Anyway, today was the first day that I could go out and get some groceries. That just made it worse. I'm so sick of this place in general and I just got a very strong feeling that I do not want to be here. I had to collect everything I needed and leave the shop as quickly as I could. Otherwise I would have started crying, seriously. I'm turning into some negative and moany old hag and that really annoys me.
I feel like I need to do something new and have new people in my life to distract me from this. The problem is that where I live is genuinely a sh*t hole and you can't even start a new hobby here. There is nothing. No activities whatsoever. It's one of those places where everyone eventually move away, because it's impossible to have a life here. Everyone "knows" everyone, gossip around and all that small town crap.

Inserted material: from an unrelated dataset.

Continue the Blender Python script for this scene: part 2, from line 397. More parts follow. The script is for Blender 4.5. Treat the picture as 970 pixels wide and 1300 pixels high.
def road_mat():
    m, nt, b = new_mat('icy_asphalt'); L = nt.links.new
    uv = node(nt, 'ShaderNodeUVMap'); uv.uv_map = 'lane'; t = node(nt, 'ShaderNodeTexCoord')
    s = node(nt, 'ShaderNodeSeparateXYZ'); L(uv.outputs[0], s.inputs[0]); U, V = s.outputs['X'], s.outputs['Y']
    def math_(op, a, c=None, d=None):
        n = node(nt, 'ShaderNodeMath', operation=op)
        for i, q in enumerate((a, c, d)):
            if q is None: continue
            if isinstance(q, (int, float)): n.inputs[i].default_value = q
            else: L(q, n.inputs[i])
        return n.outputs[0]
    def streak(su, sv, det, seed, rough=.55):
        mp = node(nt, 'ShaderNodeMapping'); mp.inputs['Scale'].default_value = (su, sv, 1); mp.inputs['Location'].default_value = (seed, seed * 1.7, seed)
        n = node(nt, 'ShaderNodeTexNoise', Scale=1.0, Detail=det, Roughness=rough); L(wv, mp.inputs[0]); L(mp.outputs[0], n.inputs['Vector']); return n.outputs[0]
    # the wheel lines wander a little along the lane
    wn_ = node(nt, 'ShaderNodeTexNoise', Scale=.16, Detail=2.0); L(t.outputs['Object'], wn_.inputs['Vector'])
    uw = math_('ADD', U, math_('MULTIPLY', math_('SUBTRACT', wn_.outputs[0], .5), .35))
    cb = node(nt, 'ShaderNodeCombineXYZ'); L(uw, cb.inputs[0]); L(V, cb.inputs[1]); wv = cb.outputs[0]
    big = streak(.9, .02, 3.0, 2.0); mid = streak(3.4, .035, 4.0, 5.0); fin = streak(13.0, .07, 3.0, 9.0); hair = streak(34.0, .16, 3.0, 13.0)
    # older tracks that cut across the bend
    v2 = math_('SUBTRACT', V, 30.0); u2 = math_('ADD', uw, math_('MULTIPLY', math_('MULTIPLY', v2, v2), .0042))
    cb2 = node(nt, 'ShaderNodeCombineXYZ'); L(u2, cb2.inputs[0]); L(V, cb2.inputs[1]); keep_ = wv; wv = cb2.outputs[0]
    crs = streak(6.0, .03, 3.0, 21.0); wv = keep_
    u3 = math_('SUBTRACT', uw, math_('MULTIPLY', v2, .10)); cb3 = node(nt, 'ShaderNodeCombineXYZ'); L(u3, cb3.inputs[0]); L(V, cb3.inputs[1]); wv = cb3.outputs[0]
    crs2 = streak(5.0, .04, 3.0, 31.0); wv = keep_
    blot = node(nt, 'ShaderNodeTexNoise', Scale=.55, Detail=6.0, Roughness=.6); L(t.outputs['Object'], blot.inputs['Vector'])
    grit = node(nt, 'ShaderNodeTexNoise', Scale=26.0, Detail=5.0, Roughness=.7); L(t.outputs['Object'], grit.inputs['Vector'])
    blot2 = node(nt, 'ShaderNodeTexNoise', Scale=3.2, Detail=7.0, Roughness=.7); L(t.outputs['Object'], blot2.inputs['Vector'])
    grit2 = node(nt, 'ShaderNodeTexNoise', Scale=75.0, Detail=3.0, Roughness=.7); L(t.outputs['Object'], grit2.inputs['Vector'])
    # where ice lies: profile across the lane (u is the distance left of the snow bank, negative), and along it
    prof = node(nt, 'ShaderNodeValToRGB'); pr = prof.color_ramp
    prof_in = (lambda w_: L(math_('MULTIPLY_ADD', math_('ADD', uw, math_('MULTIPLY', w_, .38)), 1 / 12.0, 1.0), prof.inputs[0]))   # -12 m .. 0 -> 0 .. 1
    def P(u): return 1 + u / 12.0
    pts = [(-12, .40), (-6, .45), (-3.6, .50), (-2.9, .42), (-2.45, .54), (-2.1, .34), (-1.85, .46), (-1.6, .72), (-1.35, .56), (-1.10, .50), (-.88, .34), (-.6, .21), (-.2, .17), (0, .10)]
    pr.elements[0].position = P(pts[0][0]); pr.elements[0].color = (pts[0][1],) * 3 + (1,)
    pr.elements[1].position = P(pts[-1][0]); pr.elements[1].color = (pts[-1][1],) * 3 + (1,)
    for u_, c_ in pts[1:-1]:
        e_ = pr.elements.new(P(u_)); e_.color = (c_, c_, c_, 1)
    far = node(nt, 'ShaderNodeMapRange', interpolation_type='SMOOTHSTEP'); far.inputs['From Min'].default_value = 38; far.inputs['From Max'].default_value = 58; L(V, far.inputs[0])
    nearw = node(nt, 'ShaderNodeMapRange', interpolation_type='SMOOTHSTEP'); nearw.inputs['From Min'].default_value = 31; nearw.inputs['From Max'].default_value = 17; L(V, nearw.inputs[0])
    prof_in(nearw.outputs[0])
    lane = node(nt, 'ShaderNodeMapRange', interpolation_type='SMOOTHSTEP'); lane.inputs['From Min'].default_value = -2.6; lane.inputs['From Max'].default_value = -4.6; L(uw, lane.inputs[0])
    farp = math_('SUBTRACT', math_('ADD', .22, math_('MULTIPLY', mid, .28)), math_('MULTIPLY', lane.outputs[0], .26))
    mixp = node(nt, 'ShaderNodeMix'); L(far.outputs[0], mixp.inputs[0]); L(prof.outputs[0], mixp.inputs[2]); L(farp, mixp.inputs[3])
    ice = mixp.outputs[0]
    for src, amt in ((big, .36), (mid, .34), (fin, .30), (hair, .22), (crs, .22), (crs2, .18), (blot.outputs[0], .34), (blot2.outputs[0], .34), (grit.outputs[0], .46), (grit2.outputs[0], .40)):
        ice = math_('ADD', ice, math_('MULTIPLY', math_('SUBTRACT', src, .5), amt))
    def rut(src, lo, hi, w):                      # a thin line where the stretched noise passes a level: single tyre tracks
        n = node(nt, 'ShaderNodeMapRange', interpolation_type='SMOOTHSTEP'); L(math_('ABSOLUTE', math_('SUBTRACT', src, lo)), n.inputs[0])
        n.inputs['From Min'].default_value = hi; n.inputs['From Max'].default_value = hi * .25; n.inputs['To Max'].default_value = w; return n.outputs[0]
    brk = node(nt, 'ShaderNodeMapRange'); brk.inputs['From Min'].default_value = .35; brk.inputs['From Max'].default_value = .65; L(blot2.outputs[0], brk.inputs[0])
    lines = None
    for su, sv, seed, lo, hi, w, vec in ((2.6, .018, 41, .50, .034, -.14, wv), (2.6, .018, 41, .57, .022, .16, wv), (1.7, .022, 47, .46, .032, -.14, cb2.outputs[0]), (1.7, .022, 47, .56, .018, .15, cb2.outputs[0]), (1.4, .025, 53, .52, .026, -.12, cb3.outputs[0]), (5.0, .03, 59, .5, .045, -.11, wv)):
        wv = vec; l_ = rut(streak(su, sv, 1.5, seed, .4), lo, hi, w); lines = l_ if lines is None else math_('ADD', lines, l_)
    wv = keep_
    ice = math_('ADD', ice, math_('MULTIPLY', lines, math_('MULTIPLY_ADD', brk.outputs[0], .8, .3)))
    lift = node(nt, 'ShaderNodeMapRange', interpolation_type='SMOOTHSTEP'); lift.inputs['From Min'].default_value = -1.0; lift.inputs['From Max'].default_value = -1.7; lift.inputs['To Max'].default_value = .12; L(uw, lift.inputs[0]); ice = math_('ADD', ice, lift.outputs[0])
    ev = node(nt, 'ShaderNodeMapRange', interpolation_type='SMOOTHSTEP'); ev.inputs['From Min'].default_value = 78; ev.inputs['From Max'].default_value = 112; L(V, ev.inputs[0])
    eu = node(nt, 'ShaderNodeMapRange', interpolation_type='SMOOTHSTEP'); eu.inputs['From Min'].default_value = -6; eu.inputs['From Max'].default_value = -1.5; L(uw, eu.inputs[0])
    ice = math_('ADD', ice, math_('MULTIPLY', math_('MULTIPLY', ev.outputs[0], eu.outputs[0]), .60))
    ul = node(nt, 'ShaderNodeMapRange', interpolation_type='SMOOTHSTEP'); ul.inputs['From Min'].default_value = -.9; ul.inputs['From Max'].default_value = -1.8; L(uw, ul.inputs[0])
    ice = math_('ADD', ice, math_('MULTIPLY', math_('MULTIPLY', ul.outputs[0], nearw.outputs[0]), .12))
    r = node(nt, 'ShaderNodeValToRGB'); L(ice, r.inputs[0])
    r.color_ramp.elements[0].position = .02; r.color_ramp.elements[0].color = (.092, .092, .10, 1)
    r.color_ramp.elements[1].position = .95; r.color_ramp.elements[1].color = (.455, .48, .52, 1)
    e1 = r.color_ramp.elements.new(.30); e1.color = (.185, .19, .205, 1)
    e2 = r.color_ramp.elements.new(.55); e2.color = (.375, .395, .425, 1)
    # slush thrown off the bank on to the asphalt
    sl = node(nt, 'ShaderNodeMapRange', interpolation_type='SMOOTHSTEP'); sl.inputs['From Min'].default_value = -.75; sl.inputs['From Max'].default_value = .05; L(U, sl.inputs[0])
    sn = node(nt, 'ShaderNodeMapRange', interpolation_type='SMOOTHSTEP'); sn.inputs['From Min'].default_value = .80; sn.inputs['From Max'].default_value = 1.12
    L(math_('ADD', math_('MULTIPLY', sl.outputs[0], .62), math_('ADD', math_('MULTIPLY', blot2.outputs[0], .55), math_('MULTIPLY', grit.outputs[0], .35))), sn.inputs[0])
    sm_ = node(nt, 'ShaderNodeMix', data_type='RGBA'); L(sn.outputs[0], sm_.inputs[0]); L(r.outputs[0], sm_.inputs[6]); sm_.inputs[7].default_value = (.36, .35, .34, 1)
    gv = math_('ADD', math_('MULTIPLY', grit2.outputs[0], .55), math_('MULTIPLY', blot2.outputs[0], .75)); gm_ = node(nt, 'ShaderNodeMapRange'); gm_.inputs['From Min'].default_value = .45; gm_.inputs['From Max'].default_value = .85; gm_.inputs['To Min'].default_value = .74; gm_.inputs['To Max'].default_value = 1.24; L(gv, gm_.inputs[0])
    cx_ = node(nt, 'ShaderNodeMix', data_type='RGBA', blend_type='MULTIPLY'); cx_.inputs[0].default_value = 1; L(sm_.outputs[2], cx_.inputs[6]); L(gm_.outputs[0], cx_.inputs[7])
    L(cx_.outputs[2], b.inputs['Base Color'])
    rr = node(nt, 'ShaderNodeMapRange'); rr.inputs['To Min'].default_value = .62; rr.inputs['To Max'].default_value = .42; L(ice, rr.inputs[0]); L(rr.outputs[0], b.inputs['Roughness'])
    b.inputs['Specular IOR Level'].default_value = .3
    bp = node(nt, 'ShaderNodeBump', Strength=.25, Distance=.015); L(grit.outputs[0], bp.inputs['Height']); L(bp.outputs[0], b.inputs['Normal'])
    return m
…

I would move, but the job situation is kind of hopeless in Finland at the moment, and getting a new job is a nightmare. And I would need thousands of euros for security deposit alone, if I wanted to rent a flat.
Fun days!
Sincerely yours
Moany Old Hag
I know exactly where you're coming from! I spent three months with my SO in his country and having to come back 'home' was so hard. I felt like I had walked back into this old life that I didn't belong in anymore, and nobody really understood what I was going through. But, it does get better. Even though it feels like it won't, it slowly does get a little easier. It just kinda happened gradually.